Too Many Draculas, or: Public Domain Supervillain Theatre
I don't know why I am doing all this cogitating about Dracula other than that I am watching GRAVE OF THE VAMPIRE (1973) starring Michael Pataki and Bill Smith, one of the few vampire movies to address the perils of teen pregnancy and the miserable existence of the American graduate student. I guess I want to know why vampires always have to wear capes even when it is the 1970s. It seems like an affectation.
I am just cheesed off about this particular vampire. First he is a Massachusetts Puritan but then turns up as a Depression-era rapist. Then in the Nixon era he becomes that worst of villains, a tenured college professor.
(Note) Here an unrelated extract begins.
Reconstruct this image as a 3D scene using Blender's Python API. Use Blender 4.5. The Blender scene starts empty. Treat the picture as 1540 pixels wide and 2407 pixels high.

Why the fuck would he wear a cape.
Marvel also tied SHANG-CHI: MASTER OF KUNG-FU into Sax Rohmer's Fu Manchu novels 'cuz Fu was Shang's paw and all manner of supporting characters like Sir Denis Nayland Smith not only showed up but stuck around. But this has been retconned in post-'94 Shang-Chi appearances. It seems that copyright law was looser in the '70s, along with many other things.
The only time Sherlock Holmes was sexually attracted to a woman he referred to her exclusively as 'The Woman.' So I guess it all makes some sense in the magical land of permanent archetypes. It also goes to show why Holmes is the mold for all miserable nerd wish-fulfillment power-fantasy proxy-heroes from Conan the Barbarian on down.
Wasn't he a gay cokehead. I thought that's why he got kicked out of Scotland Yard. "Damn it, Holmes. You're the best detective we got but you failed your drug test and you bugger all the rookies. I should fire you. But damn it the press like your style. So I am promoting you to private detective."
Thus 'the only time.' I don't even remember the name of the cop still on the force sympathetic to Holmes. Lestrade? That rôle is an inevitable and thankless one in all detective fiction -- having to play Green Lantern to Green Arrow. I always think of Wesley Addy as Pat Chambers in KISS ME DEADLY. Aldrich uses Addy in nearly every one of his movies and it's in the same rôle every time, he has to be the exasperated yet responsible friend, as to Palance in THE BIG KNIFE.
Now you may have some inkling of what it is like to be me all the time, where your entire intellectual process occurs in a steel-wool fog within which any particular recollectable detail is more likely to be wildly inaccurate than to have any basis in reality. That said, what this thread is really about is HERCULES SMASH SUPERCOMPOOPER!